Minouche Kandel, the director of women’s policy at the city’s Department on the Status of Women, described the policy as “a major step towards addressing violence against women wary of contacting law enforcement because of their criminalized status.”

The policy is seen as a first step to protecting those in the sex industry.

Carol Leigh, a San Francisco-based sex worker and sex work advocate said, “We hope these policies – the first of their kind in the nation – will serve as a model for other jurisdictions where criminalized sex workers face high rates of violence.”

This policy change will allow sex workers — who may previously have feared prosecution — to report violence, including by law enforcement officials. Abuse by law enforcement has been the focus of public attention after dozens of Bay Area law enforcement officials were accused of, and some criminally charged with, having sex with an underage sex worker.

“Our hope for this policy is to reduce the harm experienced by sex workers, in particular, women of color and transgender women engaged in the sex trades, who have no protections when reporting violence, or experience mistreatment at the hands of law enforcement,” said Johanna Breyer, the Executive Director of St. James Infirmary.

San Francisco Police Chief William Scott is also on board with the new policy. In December 2017, the chief sent out a bulletin to all San Francisco police officers reminding them “in light of recent events in the San Francisco Bay Area” that “any officer misconduct against sex workers, including retaliation, coercion or coercive intimate acts, is subject to disciplinary and/or criminal action.”
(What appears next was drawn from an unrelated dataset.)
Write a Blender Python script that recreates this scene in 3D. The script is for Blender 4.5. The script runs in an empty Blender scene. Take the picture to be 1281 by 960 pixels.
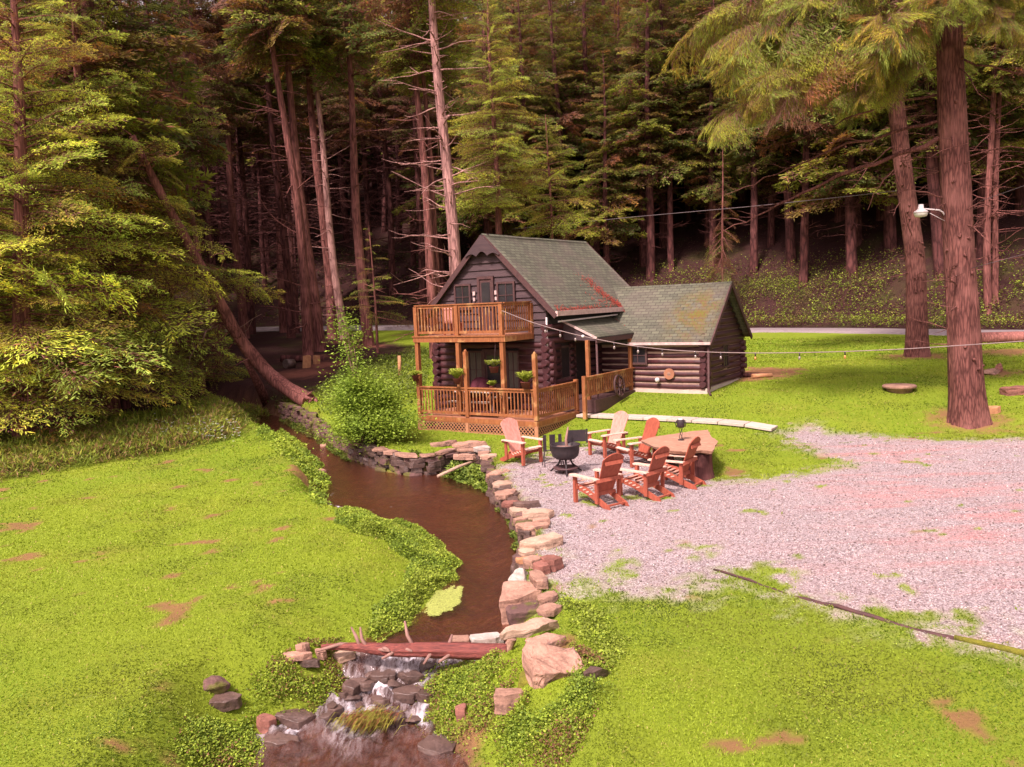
import bpy, bmesh, math, random
import numpy as np
from mathutils import Vector, Matrix, noise as mnoise
S = bpy.context.scene
COL = S.collection
rng = np.random.default_rng(7)
random.seed(7)
R = math.radians

# ------------------------------------------------------------------ camera, sky, sun, exposure
FPX, PITCH, ROLL, CAMH = 1041.0, R(5.65), R(2.31), 4.045
_fwd = np.array([0, math.cos(PITCH), -math.sin(PITCH)])
_up0 = np.array([0, math.sin(PITCH), math.cos(PITCH)])
_rt0 = np.array([1.0, 0, 0])
_rt = math.cos(ROLL)*_rt0 - math.sin(ROLL)*_up0
_up = math.sin(ROLL)*_rt0 + math.cos(ROLL)*_up0
cam_d = bpy.data.cameras.new('camera')
cam = bpy.data.objects.new('camera', cam_d); COL.objects.link(cam)
m = Matrix.Identity(4)
for i in range(3):
    m[i][0] = _rt[i]; m[i][1] = _up[i]; m[i][2] = -_fwd[i]
m[2][3] = CAMH
cam.matrix_world = m
cam_d.sensor_width = 36; cam_d.lens = FPX/1281*36
cam_d.clip_start = 0.1; cam_d.clip_end = 1000
S.camera = cam

SUN_EL, SUN_AZ = R(52), R(212)          # azimuth clockwise from +Y
w = bpy.data.worlds.new("World"); S.world = w; w.use_nodes = True
nt = w.node_tree; nt.nodes.clear()
sky = nt.nodes.new('ShaderNodeTexSky'); sky.sky_type = 'NISHITA'; sky.sun_disc = False
sky.sun_elevation = SUN_EL; sky.sun_rotation = SUN_AZ; sky.dust_density = 4; sky.air_density = 1.2
hs = nt.nodes.new('ShaderNodeHueSaturation'); hs.inputs['Saturation'].default_value = 0.12
mixw = nt.nodes.new('ShaderNodeMix'); mixw.data_type = 'RGBA'; mixw.blend_type = 'MULTIPLY'
mixw.inputs[0].default_value = 1.0; mixw.inputs[7].default_value = (1.0, 0.90, 0.93, 1)
bg = nt.nodes.new('ShaderNodeBackground'); bg.inputs[1].default_value = 0.115
ow = nt.nodes.new('ShaderNodeOutputWorld')
nt.links.new(sky.outputs[0], hs.inputs['Color']); nt.links.new(hs.outputs[0], mixw.inputs[6])
nt.links.new(mixw.outputs[2], bg.inputs[0]); nt.links.new(bg.outputs[0], ow.inputs[0])
sd_ = bpy.data.lights.new('sun', 'SUN'); sd_.energy = 3.0; sd_.angle = R(7); sd_.color = (1.0, 0.93, 0.86)
sun = bpy.data.objects.new('sun', sd_); COL.objects.link(sun)
sdir = Vector((math.sin(SUN_AZ)*math.cos(SUN_EL), math.cos(SUN_AZ)*math.cos(SUN_EL), math.sin(SUN_EL)))
sun.rotation_euler = sdir.to_track_quat('Z', 'Y').to_euler()
vs = S.view_settings
vs.view_transform = 'Standard'; vs.look = 'None'; vs.gamma = 1; vs.use_curve_mapping = False
vs.exposure = 1.0
vs.use_white_balance = True; vs.white_balance_temperature = 6900; vs.white_balance_tint = 24
HAZE = 0
S.cycles.max_bounces = 6; S.cycles.diffuse_bounces = 3; S.cycles.glossy_bounces = 2
S.cycles.transmission_bounces = 3; S.cycles.transparent_max_bounces = 6

# ------------------------------------------------------------------ picking points of the photo on the ground
def ray(u, v):
    d = _fwd*FPX + _rt*(u-640.5) - _up*(v-480)
    return d/d[1]
def at_z(u, v, z):
    d = ray(u, v); t = (z-CAMH)/d[2]
    return np.array([d[0]*t, t, z])
def at_d(u, v, Y):
    d = ray(u, v)
    return np.array([d[0]*Y, Y, CAMH+d[2]*Y])

# ------------------------------------------------------------------ value noise
_perm = np.random.default_rng(3).random((256, 256))
def vnoise(x, y):
    xi = np.floor(x).astype(int); yi = np.floor(y).astype(int)
    fx = x-xi; fy = y-yi; fx = fx*fx*(3-2*fx); fy = fy*fy*(3-2*fy)
    g = lambda a, b: _perm[a & 255, b & 255]
    return (g(xi, yi)*(1-fx)+g(xi+1, yi)*fx)*(1-fy)+(g(xi, yi+1)*(1-fx)+g(xi+1, yi+1)*fx)*fy
def fbm(x, y, o=3):
    s = 0; a = 1; t = 0
    for i in range(o):
        s = s+a*vnoise(x*2**i+17.3*i, y*2**i+9.1*i); t += a; a *= .5
    return s/t
def sstep(a, b, x):
    t = np.clip((x-a)/(b-a), 0, 1); return t*t*(3-2*t)
def sdist(px, py, poly):
    """signed distance to a polygon, negative inside"""
    P = np.asarray(poly); n = len(P); d2 = np.full(px.shape, 1e18); ins = np.zeros(px.shape, bool)
    for i in range(n):
        a = P[i]; b = P[(i+1) % n]; e = b-a
        wx = px-a[0]; wy = py-a[1]
        t = np.clip((wx*e[0]+wy*e[1])/(e@e+1e-12), 0, 1)
        d2 = np.minimum(d2, (wx-e[0]*t)**2+(wy-e[1]*t)**2)
        c = (a[1] > py) != (b[1] > py)
        xx = a[0]+(py-a[1])*e[0]/(e[1] if abs(e[1]) > 1e-12 else 1e-12)
        ins ^= c & (px < xx)
    d = np.sqrt(d2)
    return np.where(ins, -d, d)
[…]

Scott said the new policy formalizes the department’s long-standing policy of prioritizing violent crimes and that it aims to “create a climate where all victims and witnesses, regardless of age (juvenile and adult), have equal access to reporting such crimes.”

“We understand that many times sex workers are themselves victims of predators and human traffickers,” Scott said. “Our policy is written in the spirit of encouraging sex workers to feel safe coming forward to law enforcement, with the knowledge that they will be treated with respect and their concerns will be taken seriously and investigated.”